C’est possible. Mais le vrai sujet, si la France veut avoir un leadership partagé avec le nouveau chancelier allemand Scholz, le président du conseil italien Draghi ou le Premier ministre grec Mitsotákis, il faut que les partis travaillent sur le sujet européen et se le réapproprient. On a le sentiment qu’Emmanuel Macron monopolise ce terrain et que les autres partis n’entrent pas sur ce terrain car l’Europe est devenue un sujet de confrontation avec le président. C’est malsain et cela peut créer de la rupture, en tout cas cela mine l’influence française aujourd’hui.

Quelles sont ses propositions les plus ambitieuses ? Quels sont ses plus gros chantiers ? 

Il a évoqué des chantiers mais sans préciser les résultats attendus donc c’est difficile de le dire. La (quasi)seule nouveauté est la volonté d’une concertation pour écrire une histoire de l’Europe objective. Je trouve que c’est une très bonne idée. En revanche, il a mis l’accent sur la nécessité d’une Europe plus humaine et de l’engagement des citoyens européens, en mettant en avant les résultats de la Conférence sur l’avenir de l’Europe qu’il souhaite voir aboutir le 9 mai. Or cette conférence débutée il y a un an est complètement méconnue des citoyens et n’en a engagé que quelques centaines alors que c’était l’occasion d’un engagement massif. J’aurais aimé que le président annonce que la Conférence était prolongée d’un an, comme dans le calendrier initial, et qu’on réduise les modalités d’accès pour permettre d’engager plus de citoyens. Il aurait été bon d’orienter cette conférence vers les enjeux de 2030-2040 car les propositions qui apparaissent sont plus les préoccupations d’aujourd’hui que les défis du monde de demain.
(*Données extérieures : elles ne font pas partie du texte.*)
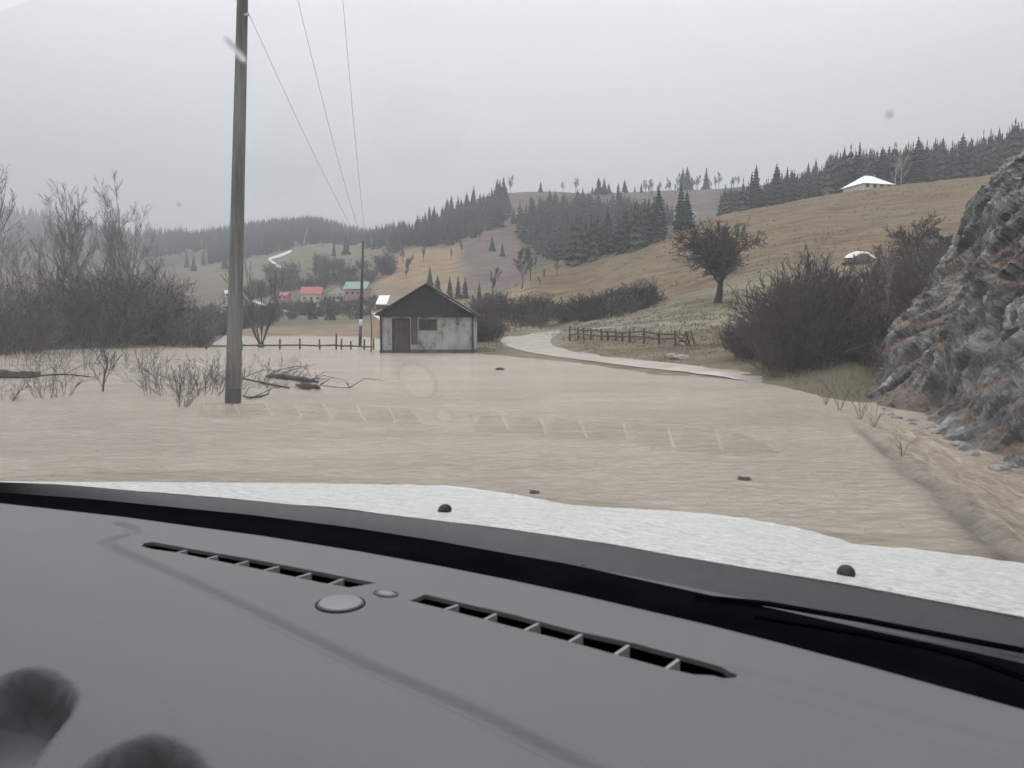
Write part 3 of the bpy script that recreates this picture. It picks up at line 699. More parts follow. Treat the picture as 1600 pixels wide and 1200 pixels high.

En résumé, j’ai été convaincu que le président de la République maîtrisait les sujets européens, mais je reste attentif à ce que ne se soit pas uniquement une posture électorale. Il faut qu’il ait un vrai souci d’agir sur les dossiers structurants pour l’avenir de l’Europe : sur le numérique avec le DSA et le DMA, sur la transition énergétique, sur le développement d’un marché intérieur en matière de défense, etc. Il serait bon qu’on ait de vrais résultats sous présidence française.